The summation of all of this is easily encapsulated in what could be a description of the 2012 Pirate season. There is talent in Pittsburgh right now — moreso than just about any point in recent Pirate history — but that talent on its own is not quite enough to put the Pirates over the top and they need help. Pretend for a moment that all you know about the Pirates is what was written in the prior paragraphs of this story and that they are a small market baseball team hoping that they're hitting the peak of a rebuild. In short, that they're talented and flawed but that they hope that they have a minor league system that will provide enough for them to put them over the top in the immediate-to-near future.

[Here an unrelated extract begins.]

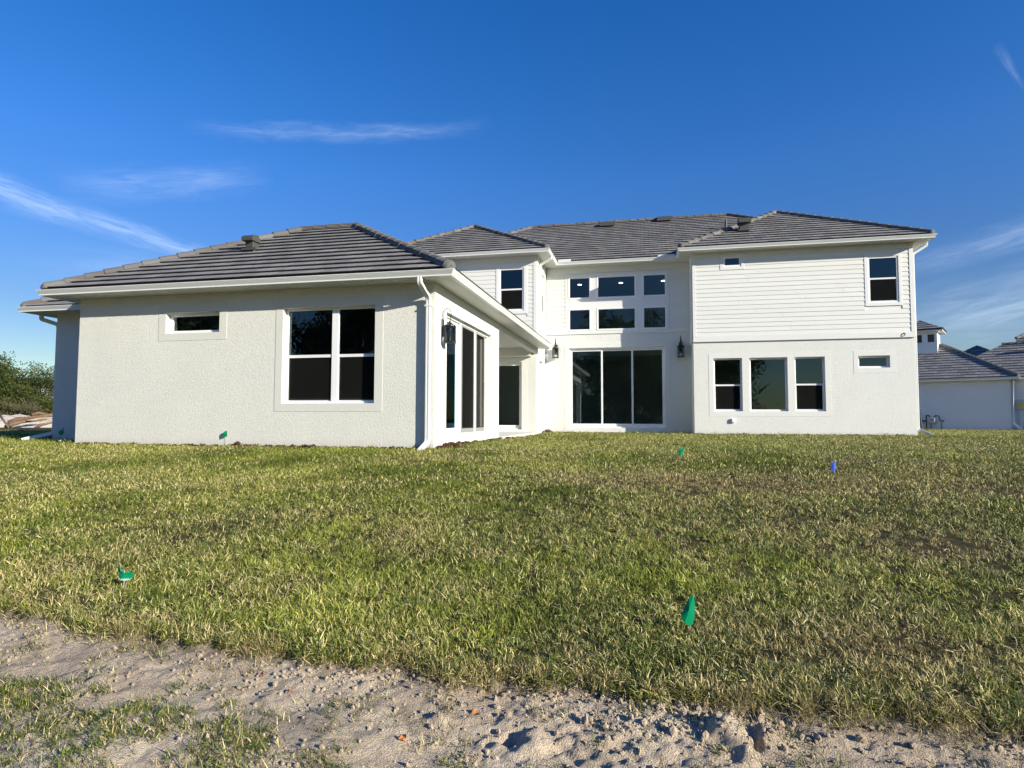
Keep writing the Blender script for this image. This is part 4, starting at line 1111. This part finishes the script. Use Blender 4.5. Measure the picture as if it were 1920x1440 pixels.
# gas meter
t = thing('gas_meter', 'grey gas meter with bent pipes standing at the neighbouring wall', 'gas meter', nworld(-3.72, -.28, -.02), -a25)
m_ = MB(); m_.taper([(0, -.10, .52), (0, -.02, .52), (0, .04, .52), (0, .10, .52)], [.12, .20, .20, .12], 14); m_.box(-.15, .15, -.10, .10, .50, .72); m_.build('meter_body', M_ALU, t, bevel=.01)
m_ = MB()
m_.tube([(-.10, 0, .66), (-.10, 0, .80), (-.16, 0, .86), (-.24, 0, .86), (-.28, 0, .80), (-.28, 0, 0)], .038, 8)
m_.tube([(.10, 0, .66), (.12, 0, .78), (.22, 0, .84), (.36, 0, .80), (.38, 0, .55), (.55, 0, .52), (.62, 0, .50)], .034, 8)
m_.tube([(.45, 0, .52), (.46, 0, 0)], .022, 8); m_.tube([(-.05, 0, .40), (-.06, 0, 0)], .03, 8); m_.box(-.50, -.26, -.06, .06, .46, .56)
m_.build('pipe', M_DARKMET, t)
t = thing('hose_post', 'thin dark standpipe in the lawn beside the tall white downspout', 'standpipe', nworld(-4.25, -.5, 0), -a25)
m_ = MB(); m_.taper([(.04, 0, -.05), (0, 0, .5), (-.03, 0, .95)], [.06, .05, .045], 8); m_.build('pipe', M_DARKMET, t)
m_ = MB(); m_.tube([(-.12, 0, .93), (.06, 0, .93)], .02, 6); m_.tube([(0, 0, .93), (.0, 0, 1.16)], .012, 6); m_.build('valve', M_DARKMET, t)

# ------------------------------------------------------------------ sand mound and felled wood
def at_d(px, py, d): return CAM+(FW+RT*(px-960)/F-UP*(py-720)/F)*d
mc = at_d(30, 800, 36)
gx2 = np.linspace(-18, 14, 110); gy2 = np.linspace(-3.0, 9, 44)
XX, YY = np.meshgrid(gx2, gy2)
dirx = np.array([RT[0], RT[1]]); dirx /= np.linalg.norm(dirx); diry = np.array([-dirx[1], dirx[0]])
WX = mc[0]+XX*dirx[0]+YY*diry[0]; WY = mc[1]+XX*dirx[1]+YY*diry[1]
hh = sstep(-3.0, -.2, YY)*sstep(9, 4, YY)*sstep(-18, -12, XX)*sstep(14, 8, XX)
WZ = -.75+hh*(.80+.55*(fbm(XX*.28+3, YY*.4, 71, 4)-.5)+.30*(fbm(XX*1.6, YY*1.8, 75, 4, .6)-.5))
m_ = MB(); ny, nx = XX.shape
ii = np.arange(ny*nx).reshape(ny, nx)
m_.v = [tuple(v) for v in np.stack([WX, WY, WZ], -1).reshape(-1, 3)]
m_.f = [tuple(int(k) for k in f) for f in np.stack([ii[:-1, :-1], ii[:-1, 1:], ii[1:, 1:], ii[1:, :-1]], -1).reshape(-1, 4)]
o_ = m_.build('sand_mound', M_SAND, None, smooth=True); o_['label'] = 'low mound of pale sand at the left edge beyond the lawn'; o_['category'] = 'mound'
def log(name, pts_px, d, rad, label, mat=M_LOG, grp='felled wood on the sand mound'):
    pts = [at_d(px, py, d+dd) for px, py, dd in pts_px]; b = pts[0]
    m_ = MB(); n = len(pts); rr = random.Random(len(label))
    m_.taper([Vector(p-b) for p in pts], [rad*(1-.6*i/(n-1))*rr.uniform(.85, 1.2) for i in range(n)], 9)
    o_ = m_.build(name, mat, None, smooth=True); o_.location = b; o_['label'] = label; o_['category'] = 'log'; o_['group'] = grp; return o_
log('felled_log', [(12, 801, 0), (24, 795, 0), (40, 791, .3), (60, 789, .8), (84, 787, 1.)], 33.2, .12, 'long brown log lying lowest on the sand mound, thick end to the left')
log('felled_log', [(16, 793, 0), (32, 786, .2), (50, 784, .2), (72, 781, .4), (100, 779, .6)], 34.6, .14, 'brown log lying behind the long one on the crest of the sand mound')
log('branch', [(50, 789, 0), (66, 787, .1), (84, 784, .2), (104, 783, .2)], 33.6, .05, 'pale thin branch lying across the felled logs', M_PALE)
log('branch', [(0, 778, 0), (8, 790, -.2), (19, 806, -.8)], 33.0, .06, 'thin grey stick leaning out of the sand at the very left edge', M_BARK)
log('felled_log', [(66, 804, 0), (76, 797, 0), (86, 795, .2), (102, 792, .4)], 33.0, .09, 'short brown stump piece beside the shaded set-back wall')
log('felled_log', [(60, 778, 0), (74, 774, .2), (90, 778, .3), (106, 777, .4)], 36.0, .12, 'brown log lying highest on the heap just left of the house')

# ------------------------------------------------------------------ trees
def make_tree(seed, h, spread, leaf, nleaf, mat, trunk_r=.16, lean=0, low=.25, dense=1., clump=.9):
    rng = random.Random(seed); tk = MB(); lf = MB(); tips = []
    def grow(p, d, L, r_, lev):
        n = 5; pts = [p]; rad = [r_]
        for i in range(n):
            d = (d+Vector((rng.gauss(0, .13), rng.gauss(0, .13), rng.gauss(.02, .07)))).normalized()
            p = p+d*(L/n); pts.append(p); rad.append(r_*(1-.62*(i+1)/n))
            if lev >= 1: tips.append((p.copy(), lev))
            if lev < 3 and i >= (1 if lev else int(n*low)):
                for _ in range(2 if lev < 2 else 1):
                    if rng.random() < (.95 if lev < 2 else .7):
                        a_ = rng.uniform(0, 6.283); s_ = rng.uniform(.6, 1.15)
                        nd = (d*math.cos(s_)+Vector((math.cos(a_), math.sin(a_), .15))*math.sin(s_)).normalized()
                        grow(p.copy(), nd, L*rng.uniform(.42, .66)*(spread if lev == 0 else 1), rad[-1]*.62, lev+1)
        tk.taper(pts, rad, 6 if lev else 9)
    grow(Vector((0, 0, -.3)), Vector((lean, 0, 1)).normalized(), h*.78, trunk_r, 0)
    tips = [t for t in tips if t[1] >= 2] or tips
    rn = np.random.RandomState(seed)
    for k in range(nleaf):
        c, _ = tips[rn.randint(len(tips))]
        q_ = rn.normal(0, 1, 3)*np.array([1, 1, .55])*clump*.36
        p = np.array(c)+q_; s_ = leaf*rn.uniform(.6, 1.4)
        a_ = rn.normal(0, 1, 3); a_ /= np.linalg.norm(a_); b_ = np.cross(a_, rn.normal(0, 1, 3)); b_ /= np.linalg.norm(b_)
        lf.add([p-a_*s_, p+b_*s_*.42, p+a_*s_, p-b_*s_*.42], [(0, 1, 2, 3)])
    mt = tk.mesh('trunk', True); mt.materials.append(M_BARK)
    ml = lf.mesh('crown', recalc=False); ml.materials.append(mat)
    return mt, ml
PROTO = {'green': make_tree(1, 5.6, 1.15, .115, 9000, M_LEAF, .15, .1, .2, clump=1.25),
         'wide': make_tree(5, 5.0, 1.3, .11, 8000, M_LEAF, .14, -.12, .2, clump=1.1),
         'dull': make_tree(9, 5.4, .9, .085, 6000, M_LEAFD, .12, .05, .15, clump=.9),
         'bush': make_tree(13, 2.2, 1.5, .085, 5200, M_BRUSH, .05, 0, .05, clump=.8),
         'gbush': make_tree(17, 2.6, 1.4, .10, 5200, M_LEAF, .06, 0, .05, clump=.9),
         'tall': make_tree(23, 11.5, 1.05, .21, 6500, M_LEAFD, .26, .1, .25, clump=1.5),
         'tall2': make_tree(29, 12.5, .9, .21, 6000, M_LEAFD, .28, -.08, .3, clump=1.5)}
def tree(proto, x, y, z, s, rz, label, name='tree', cat='tree', group=None):
    t = thing(name, label, cat, (x, y, z), rz, group); t.scale = (s, s, s)
    for nm, me_ in zip(('trunk', 'crown'), PROTO[proto]):
        o_ = bpy.data.objects.new(nm, me_); COL.objects.link(o_); o_.parent = t
    return t
GT = 'trees beyond the sand mound'
def tr(px, d, proto, s, rz, label, **kw):
    p = at_d(px, 800, d); tree(proto, p[0], p[1], -.6, s, rz, label, group=GT, **kw)
tr(-6, 47, 'green', .72, .3, 'leafy green tree with the tallest crown at the left edge of the photo')
tr(28, 50, 'wide', .66, 1.3, 'green tree whose branch reaches out into the sky right of the tallest crown')
tr(60, 54, 'green', .56, 4.0, 'yellowish green round-topped tree in the middle of the row')
tr(88, 51, 'dull', .72, 2.0, 'thin grey-green tree standing nearest the shaded house wall')
tr(112, 56, 'dull', .70, 5.0, 'grey-green tree mostly hidden behind the shaded house wall')
tr(-60, 50, 'wide', .85, 2.2, 'green tree standing just outside the left edge')
tr(-130, 52, 'green', .8, 5.2, 'green tree standing farther outside the left edge')
for k, (px, d, pr_, s_) in enumerate(((-20, 45, 'bush', .7), (10, 46, 'gbush', .75), (36, 45, 'bush', .66), (58, 47, 'gbush', .7), (78, 45, 'bush', .62), (102, 46, 'gbush', .7), (-55, 46, 'bush', .8), (124, 47, 'bush', .8))):
    lab = ['brown brush bush at the left edge behind the sand', 'green bush low under the tallest crown', 'dry brown bush in the middle behind the logs', 'green bush right behind the highest log',
           'dry bush beneath the thin grey-green tree', 'green bush touching the shaded wall in view', 'brown bush just outside the left edge', 'brown bush hidden behind the set-back wall'][k]
    tr(px, d, pr_, s_, k*1.1, lab, name='bush', cat='bush')
# trees behind the camera, mirrored in the panes
for k, (x, y, pr_, s_) in enumerate(((-52, -36, 'tall', 1.1), (-45, -40, 'tall2', 1.15), (-39, -37, 'tall', 1.2), (-33, -38, 'tall2', 1.05), (-28, -42, 'tall', 1.1), (-21, -39, 'tall2', 1.05), (-15.5, -43, 'tall', .95), (-9.5, -38, 'tall2', .95), (-4.0, -42, 'tall', 1.0), (0.8, -38, 'tall2', .88), (5.2, -40, 'tall', 1.08), (9.0, -42, 'tall2', .95), (12.2, -40, 'tall', .85))):
    tree(pr_, x, y, -1.8, s_, k*1.7, 'tall tree behind the viewpoint whose crown is mirrored in the house glass', group='trees mirrored in the glass')
for k in range(18):
    tree('bush', -56+k*4.0, -35-(k*7 % 4), -1.6, 1.7+.3*(k % 3), k*1.3, 'broad bush behind the viewpoint, mirrored low in the house glass', name='bush', cat='bush', group='bushes mirrored in the glass')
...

Pretend that you know nothing at all about that minor league system. Now answer this question: What would you hope was on the way?

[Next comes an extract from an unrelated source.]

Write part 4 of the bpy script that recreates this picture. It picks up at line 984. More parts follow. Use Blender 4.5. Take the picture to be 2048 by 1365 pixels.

Removing bias like this is an impossible task, really, but let's try to complete it. I would want pitching above everything else. I always want pitching. It's true that this is because I like thinking about pitching and talking about pitching and writing about pitching. It's also true because the Pirates, as currently comprised, have a rotation that you can talk yourself into but that is almost certain to let you down in the end. I would hope that a real, reliable, powerful bat to couple with Andrew McCutchen in the heart of the order. Walker is more of a complimentary piece and Alvarez and Jones are capable of being that bat, but I'm not certain either should be relied on. I'd hope that bat was a corner infielder, though a corner outfielder would be acceptable (I'm more than willing to give Marte in particular and also Snider a chance, though, so corner outfielder isn't high on this list). I'd want a shortstop, because a 1 WAR shortstop is not acceptable no matter how good his defense is. And finally, I'd be hoping for a catcher to pair with McKenry to create the sort of rotation that Barajas and McKenry didn't last year. That's a long wish list for our theoretical minor league system, but that's probably the order of priority for me: pitching, power bat to round out the lineup, acceptable shortstop, acceptable part-time catcher.

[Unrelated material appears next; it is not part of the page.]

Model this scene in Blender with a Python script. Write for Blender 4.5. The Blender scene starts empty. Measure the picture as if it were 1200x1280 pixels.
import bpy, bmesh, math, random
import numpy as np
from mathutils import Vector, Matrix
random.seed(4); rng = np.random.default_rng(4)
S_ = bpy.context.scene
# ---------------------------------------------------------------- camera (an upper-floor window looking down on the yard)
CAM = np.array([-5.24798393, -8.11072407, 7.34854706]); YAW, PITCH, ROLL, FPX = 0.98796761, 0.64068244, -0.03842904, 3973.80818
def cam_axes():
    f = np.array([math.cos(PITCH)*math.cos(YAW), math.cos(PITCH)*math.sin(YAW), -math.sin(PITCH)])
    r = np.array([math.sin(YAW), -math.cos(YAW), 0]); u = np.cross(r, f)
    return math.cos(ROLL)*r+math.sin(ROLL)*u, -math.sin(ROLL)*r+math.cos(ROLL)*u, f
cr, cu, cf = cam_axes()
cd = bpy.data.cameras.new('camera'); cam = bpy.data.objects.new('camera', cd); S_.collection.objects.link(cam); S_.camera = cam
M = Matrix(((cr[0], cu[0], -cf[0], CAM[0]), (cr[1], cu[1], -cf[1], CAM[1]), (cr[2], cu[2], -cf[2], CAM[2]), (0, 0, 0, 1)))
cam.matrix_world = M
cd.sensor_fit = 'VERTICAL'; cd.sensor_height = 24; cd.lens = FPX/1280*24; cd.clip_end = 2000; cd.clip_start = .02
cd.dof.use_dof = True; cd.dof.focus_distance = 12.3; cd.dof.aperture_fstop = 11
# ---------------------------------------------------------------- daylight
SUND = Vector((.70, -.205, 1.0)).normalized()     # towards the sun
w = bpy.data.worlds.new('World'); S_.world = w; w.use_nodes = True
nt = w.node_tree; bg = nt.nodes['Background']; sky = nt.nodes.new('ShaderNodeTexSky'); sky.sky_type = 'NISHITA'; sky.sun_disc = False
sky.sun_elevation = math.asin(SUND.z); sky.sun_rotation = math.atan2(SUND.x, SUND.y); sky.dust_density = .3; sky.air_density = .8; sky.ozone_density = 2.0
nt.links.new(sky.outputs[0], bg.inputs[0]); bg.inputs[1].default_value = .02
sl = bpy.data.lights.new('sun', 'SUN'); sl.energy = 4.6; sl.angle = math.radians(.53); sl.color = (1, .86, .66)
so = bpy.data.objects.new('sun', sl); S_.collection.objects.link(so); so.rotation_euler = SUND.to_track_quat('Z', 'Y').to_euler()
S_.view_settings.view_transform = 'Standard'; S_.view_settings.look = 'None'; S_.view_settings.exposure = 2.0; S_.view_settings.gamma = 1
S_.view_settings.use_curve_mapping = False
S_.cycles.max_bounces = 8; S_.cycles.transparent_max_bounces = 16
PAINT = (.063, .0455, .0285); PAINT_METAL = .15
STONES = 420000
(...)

Here's what the Pirates have coming in the immediate-to-near future: pitching. Gerrit Cole is coming. Jameson Taillon is behind him a little ways. Those two, should they reach their potential, have the ability to completely re-make a pitching staff. A rotation similar to the 2012 Pirates' rotation only with a fully-realized Cole and Taillon at the top of it has the ability to drag a team places, kicking and screaming if necessary. Of course, the "fully-realized" part is the huge variable here; if we assume that Cole makes his debut in 2013 and Taillon in 2014, how long does it take to get both of them to start really realizing their potential at a big league level? They still have rough edges as things currently stand. Do we need to wait until 2015 until the rotation really hits full stride, should it hit it at all?
There's not much else in the upper minors, either. Tony Sanchez kind of might sort of maybe be an acceptable part-time big league catcher, but his bat has dropped off a ton in the last two years and the glowing reports about his defense have slowed up. Maybe that's part of the Pirates' organizational hatred of catchers playing defense and maybe it's not; it's hard for me to say without seeing him play. Matt Curry is a sort of fringe first-base prospect. Right now it looks like he could be a Gaby Sanchez-type player if things break well for him, but even that might be a bit optimistic. There are no shortstops worth discussing ahead of Alen Hanson besides what we've already seen in Chase d'Arnaud, Jordy Mercer, and Brock Holt. Of that group, my hunch is that Mercer has the best chance of being an acceptable shortstop in a younger Clint Barmes kind of way; pretty strong defense and at least some pop, but not really a standout in any way.
Getting into the lower minors, Hanson and Polanco are obviously very good prospects that have a lot of maturing to do and will almost certainly not arrive in Pittsburgh before 2015. Alex Dickerson has shown some pop and might be able to provide something from the first base position as soon as 2014, if you're the optimistic type. Gift Ngoepe has a great glove at shortstop but can't hit at all; he's still something of an unknown. The danger with these guys is that once you get to 2015-2016 as arrival dates, you're pushing awfully close to the end of the Andrew McCutchen era in Pittsburgh, which is tentatively penciled in for 2018, though it could come a year earlier depending on the option.
That means this: if you go by what the Pirates have right now and what the Pirates have coming from the upper minors, any hopes for extended contention during the Andrew McCutchen era rest pretty squarely on Cole and Taillon, plus Alvarez and Marte blossoming into star players. Meaning being good and staying good and really contending for a playoff spot from, say, 2013-2017 and not making one final blow-out run at contention in 2017 or 2018.
That doesn't seem so bad, really, since Alvarez has had some big league success and Marte and Cole and Taillon are all talented as hell and we know that McCutchen is capable of being other-wordly for extended stretches. My trouble with it is that it still requires a lot of dreaming, and honestly, at the five year point of any GM's tenure my gut feeling is that we should be past the dreaming stage. It's easy to come up with plenty of reasons and excuses and explanations as to why the top of the Pirates' system isn't overflowing with prospects right now, but the buck has to stop somewhere. The reality is that the Pirates could have Gerrit Cole turn into a Justin Verlander style ace, and that still might not be enough to get them over the top. That's very, very worrisome to me.
The bottom line here is that the Pirates' system is definitely better off than it was five years ago, but that building a minor league system is both about accumulating talent and working towards a final goal. The Pirates have done at least a decent job of accumulating talent under Neal Huntington and Greg Smith, but after five years on the job there are still a ton of questions about how to make the next five years better in Pittsburgh. That's not good.